Individual companies contribute to achieving the goals of the Paris Agreement through their participation in policies that may be included in the NDCs of the countries in which the companies operate. Chevron works with governments to encourage well-designed policies that can strengthen the NDCs, such as carbon pricing and rewarding the most efficient and least carbon-intensive producers. Most energy forecasts agree that oil and gas will continue to be a significant source of energy—even in a net zero scenario for years to come. Chevron believes the transparent reporting of performance will enable the market to reward the most carbon-efficient producers.


Keys to a lower carbon future

Chevron believes removals and hydrogen are key to a lower carbon future. Improvements in technology can reduce energy costs, lower emissions, and influence the energy mix by changing the relative competitiveness of different energy types. Three of the most prominent areas of investment include natural and technological CO2 removals; hydrogen; and battery storage. Removals and hydrogen in particular are important technologies to assist in the decarbonization of hard-to-abate sectors.

Removals: The IPCC 1.5° C report pointed out that many pathways to achieving the < 2° C goal will require “negative emissions” approaches. Negative emissions, or CO2 removals, are often classified as natural climate solutions and technology removals, like carbon capture. Both can be essential tools in mitigating GHG emissions and meeting the goals of the Paris Agreement. According to the IEA’s Energy Technology Perspectives 2020 report, CCUS is expected to play a central role as one of four key pillars of global energy transitions, alongside renewables-based electrification, bioenergy, and hydrogen.

CCUS may also unlock faster decarbonization of carbon-intensive production processes, such as cement manufacturing.

Hydrogen: Hydrogen is a versatile energy carrier, with potential as a lower carbon fuel, particularly in sectors that are hard to decarbonize. Under some scenarios, demand for blue and green hydrogen could more than triple by 2050 if costs come down and infrastructure is built out. Targeted government policies can encourage research and development to drive down costs and improve performance so hydrogen can become commercially viable. Policy can also help lower the risk of investment for first movers by enabling development of supply chains and infrastructure that drive down costs and enable economies of scale.

Battery storage: Over the past decade, there has been notable cost reduction and performance improvement in lithium-ion (Li-ion) batteries and other storage technologies. Such progress, combined with a drop in the cost of producing renewable energy and advancements in other technologies, such as smart grid and demand-management innovations, has the potential to increase electrification in sectors like light-duty passenger transportation. These advances facilitate increased use of renewable energy in electricity generation and help mitigate the problem of intermittency.

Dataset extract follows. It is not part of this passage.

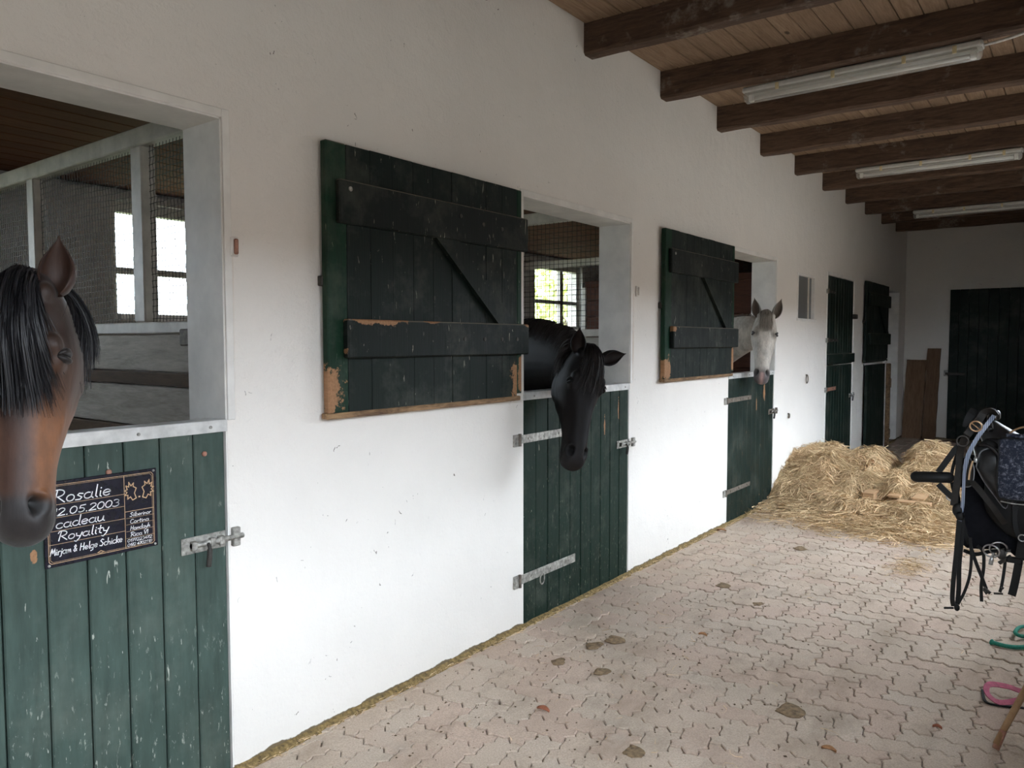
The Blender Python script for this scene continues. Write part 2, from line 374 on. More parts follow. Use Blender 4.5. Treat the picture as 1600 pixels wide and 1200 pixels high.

However, even with these improvements in energy storage, many leading energy experts agree that additional technology breakthroughs are needed to enable wider scaling of renewables and decarbonization in other hard-to-abate sectors.

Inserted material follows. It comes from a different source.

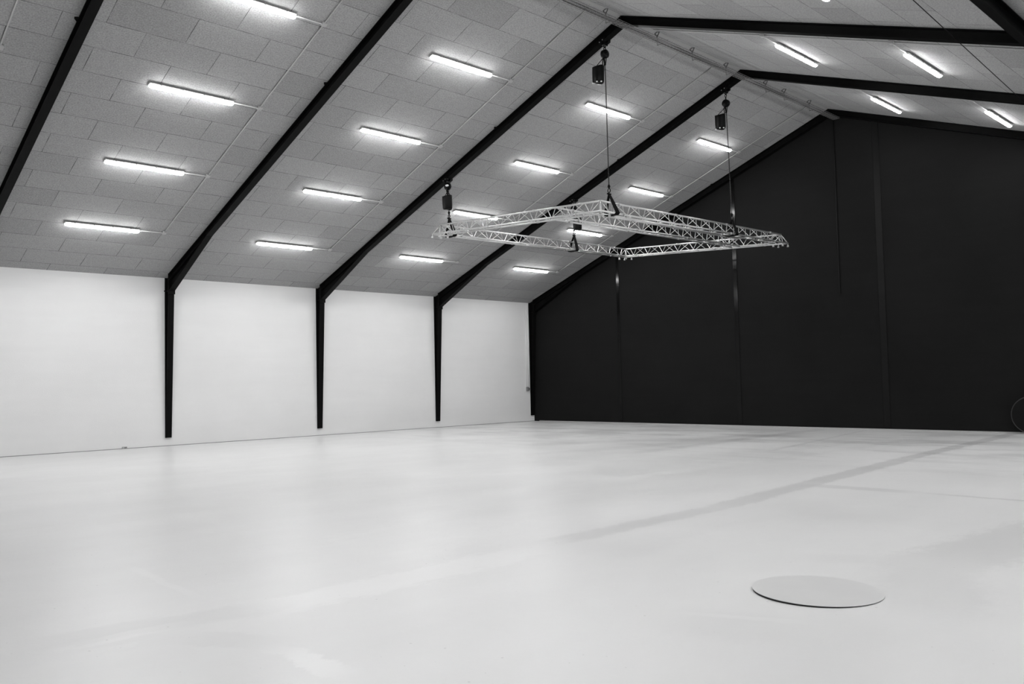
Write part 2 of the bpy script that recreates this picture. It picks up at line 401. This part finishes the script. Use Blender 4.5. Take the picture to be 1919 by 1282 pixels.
# ------------------------------------------------------------ lamps
LL = 1.488
def make_lamp():
    root = empty('strip_light')
    bm = BM(); box(bm, -0.052, 0.052, -LL / 2 - .002, LL / 2 + .002, -0.054, -0.026); bevel_all(bm, 0.008, 1)
    obj('housing', bm, M_HOUSE, root)
    # diffuser: rounded trough with rounded ends
    bm = BM(); n = 10; sec = []
    rings = []
    ys = [(-LL / 2, .35), (-LL / 2 + .008, .65), (-LL / 2 + .025, .9), (-LL / 2 + .05, 1), (LL / 2 - .05, 1), (LL / 2 - .025, .9), (LL / 2 - .008, .65), (LL / 2, .35)]
    for yy, s in ys:
        r = []
        for i in range(n + 1):
            a = PI * i / n; x = 0.048 * math.cos(a); z = -0.055 - 0.038 * math.sin(a) ** 0.8
            r.append(bm.verts.new((x * s, yy, -0.055 + (z + 0.055) * s)))
        rings.append(r)
    for A, B in zip(rings[:-1], rings[1:]):
        for i in range(n): bm.faces.new([A[i], A[i + 1], B[i + 1], B[i]])
        bm.faces.new([A[0], A[n], B[n], B[0]])
    bm.faces.new(rings[0]); bm.faces.new(rings[-1][::-1])
    obj('diffuser', bm, M_LIT, root, True)
    for i in range(4):
        yy = -LL / 2 + LL * (i + .5) / 4
        bm = BM()
        prism_y(bm, [(-.060, -.060), (-.056, -.060), (-.056, -.0255), (.056, -.0255), (.056, -.060), (.060, -.060), (.060, -.0205), (-.060, -.0205)], yy - .012, yy + .012)
        obj('clip', bm, M_GREY, root)
    for yy in (-0.5, 0.5):
        bm = BM(); box(bm, -0.02, 0.02, yy - .03, yy + .03, -0.019, -0.001); obj('mounting_bracket', bm, M_ZINC, root)
    return root
proto = make_lamp(); used = [False]
LS = {(3, 0): (2.19, -2.17), (3, 1): (4.60, -2.12), (3, 2): (6.99, -2.14), (3, 3): (9.40, -2.15), (2, 0): (2.22, -2.15), (2, 1): (4.665, -2.20), (2, 2): (7.07, -2.19), (2, 3): (9.47, -2.16),
      (1, 0): (2.29, -2.19), (1, 1): (4.775, -2.19), (1, 2): (7.135, -2.14), (1, 3): (9.515, -2.11), (0, 0): (2.325, -2.10), (0, 1): (4.78, -2.12), (0, 2): (7.15, -2.05), (0, 3): (9.51, -2.04)}
RS = {(0, 3): (9.45, -1.88), (0, 2): (7.14, -1.70), (1, 3): (9.25, -2.12), (1, 2): (6.93, -2.05), (2, 2): (6.80, -2.27), (2, 3): (9.25, -2.27)}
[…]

CCUS and hydrogen are the among the most promising of these other technologies.


IEA’s NZE 2050

One example of a lower carbon scenario is the IEA’s Net Zero by 2050 scenario. NZE 2050 is limited to the energy sector and thus does not address natural climate solutions and impacts to land-use change that occur in non-energy sectors. The IEA states that the “pathway remains narrow and extremely challenging, requiring all stakeholders—governments, businesses, investors, and citizens—to take action this year and every year after so that the goal does not slip out of reach.”

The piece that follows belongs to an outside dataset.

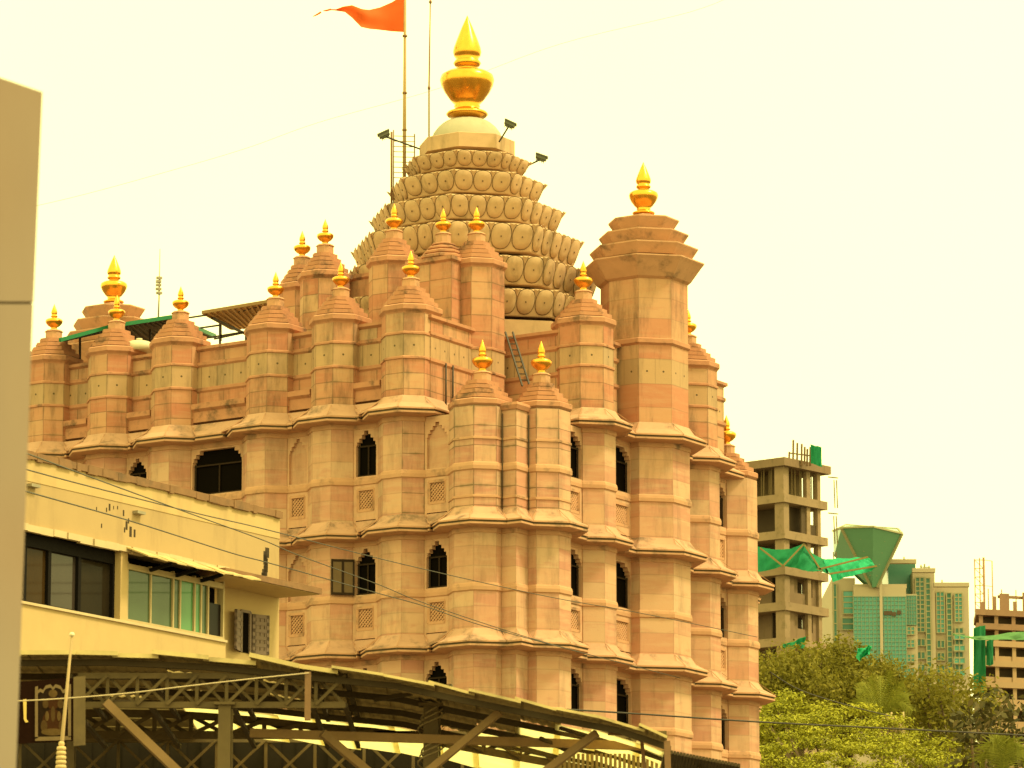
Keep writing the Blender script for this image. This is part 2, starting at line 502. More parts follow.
def window(pt, xc, hw, zb, zt, bars=1, blind=False):
    mb = MB()
    dp = -.17
    if blind:
        mb.face([pt(xc - hw, zb, -.1), pt(xc + hw, zb, -.1), pt(xc + hw, zt, -.1), pt(xc - hw, zt, -.1)], 0, uv=[(.1, .1)] * 4, col=(.6, .25, .25, 0))
        return tb(mb, 'blind_niche', [M['stone_low']])
    mb.face([pt(xc - hw, zb, dp), pt(xc + hw, zb, dp), pt(xc + hw, zt, dp), pt(xc - hw, zt, dp)], 0)
    w = tb(mb, 'window', [M['dark_room']])
    fr = MB()
    def bar(x0, z0, x1, z1, t=.05, o=-.12):
        a, b = Vector(pt(x0, z0, o)), Vector(pt(x1, z1, o))
        fr.beam(a, b, t, t, 0)
    bar(xc - hw + .03, zb, xc - hw + .03, zt - .4); bar(xc + hw - .03, zb, xc + hw - .03, zt - .4)
    bar(xc - hw, zb + .03, xc + hw, zb + .03); bar(xc - hw, zt - .45, xc + hw, zt - .45, .045)
    for k in range(bars):
        x = xc - hw + 2 * hw * (k + 1) / (bars + 1)
        bar(x, zb, x, zt - .45, .045)
    fr.v = [tuple(Vector(p) - TL) for p in fr.v]
    fr.build('frame', M['dark_wood'], w)
    return w
def lattice(pt, xc, hw, zb, zt):
    mb = MB()
    mb.face([pt(xc - hw, zb, -.15), pt(xc + hw, zb, -.15), pt(xc + hw, zt, -.15), pt(xc - hw, zt, -.15)], 1)
    n = 6
    W, H = 2 * hw, zt - zb; s = .115
    k = -int(H / s) - 1
    while k * s < W + H:
        for sg in (1, -1):
            # diagonals x - sg*z = const clipped to the rectangle
            c = k * s
            pts = []
            for z in (0, H):
                x = c - z if sg > 0 else c - H + z
                pts.append((x, z))
            (xa, za), (xb, zb_) = pts
            lo, hi = 0.0, 1.0
            dx = xb - xa
            t0, t1 = sorted(((0 - xa) / dx, (W - xa) / dx))
            lo, hi = max(lo, t0), min(hi, t1)
            if hi - lo > .02:
                q0 = pt(xc - hw + xa + dx * lo, zb + H * lo, -.06 - .015 * (sg > 0)); q1 = pt(xc - hw + xa + dx * hi, zb + H * hi, -.06 - .015 * (sg > 0))
                mb.beam(q0, q1, .04, .04, 0)
        k += 1
    for (x0, z0, x1, z1) in ((-hw, zb, hw, zb), (-hw, zt, hw, zt), (-hw, zb, -hw, zt), (hw, zb, hw, zt)):
        mb.beam(pt(xc + x0, z0, -.02), pt(xc + x1, z1, -.02), .06, .08, 0)
    return tb(mb, 'stone_lattice', [M['trim'], M['dark_room']])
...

NZE 2050 is a hypothetical scenario that assumes what we believe to be a highly unlikely transformation of the global energy system from one currently supplied primarily by fossil fuels to a smaller one dominated by renewable energy, with renewables and bioenergy increasing from 16 percent to 67 percent of the global energy mix by 2050. It requires immediate and unprecedented action: globally coordinated policy design, strong international cooperation, vast capital redeployment, new infrastructure build-out, accelerated technology deployment, and a threefold improvement in energy efficiency that to date has not been forthcoming. NZE 2050 also assumes carbon prices reaching as much as USD 250 per tonne in advanced economies by 2050.

Under NZE 2050, the global economy moves away from one largely powered by fossil fuels to one powered predominantly by renewable energy. In this scenario, steep declines in medium- and long-term oil and gas demand put downward pressure on prices.

Chevron believes the likelihood of the IEA’s NZE 2050 scenario is remote. It is not reflective of any realistic current projections, especially in terms of global cooperation regarding the adoption of effective global policies that would transform the global energy mix so dramatically by 2050. For example, in its International Energy Outlook 2021, the U.S. Energy Information Administration projects in its reference case that by 2050 global energy consumption will increase substantially as a result of population and economic growth and that oil and natural-gas production will also continue to grow. Moreover, the wide range of unpredictable variables and externalities affecting long-term outcomes during this period of uncertainty and energy transition makes long-term modeling of this scenario inherently speculative. Therefore, Chevron does not rely on the NZE 2050 scenario for its business planning. Nonetheless, they have conducted a scenario test of the IEA’s NZE 2050 demand projections, as well as its oil, gas, and carbon price projections, to test against their portfolio. The NZE 2050 scenario outlined is not a prediction.

The IEA does not directly provide all market detail required to run a scenario analysis (e.g., regional product consumption).

Regional demand information from the IEA’s Sustainable Development Scenario was used as a guide to interpolate from the available NZE 2050 information to create the regional input estimates necessary to run the scenario.

Chevron’s assumptions employed in this analysis included the following:

  • Chevron would have extremely aggressive growth of CCUS, offsets, hydrogen, renewable fuels, and renewable natural gas.
  • Refining and petrochemicals margins were decreased by the percentage change in Brent prices relative to their 2021 Business Plan price forecast.
  • Marketing volumes were based on regional gasoline and diesel demand.


The future of energy

Chevron believes the future of energy will be lower carbon, and they intend to be a leader today and in that future. Their strategy is straightforward: Be a leader in efficient and lower carbon production of traditional oil and gas energy, in high demand today and for years to come, while growing the lower carbon businesses that will be a bigger part of the future.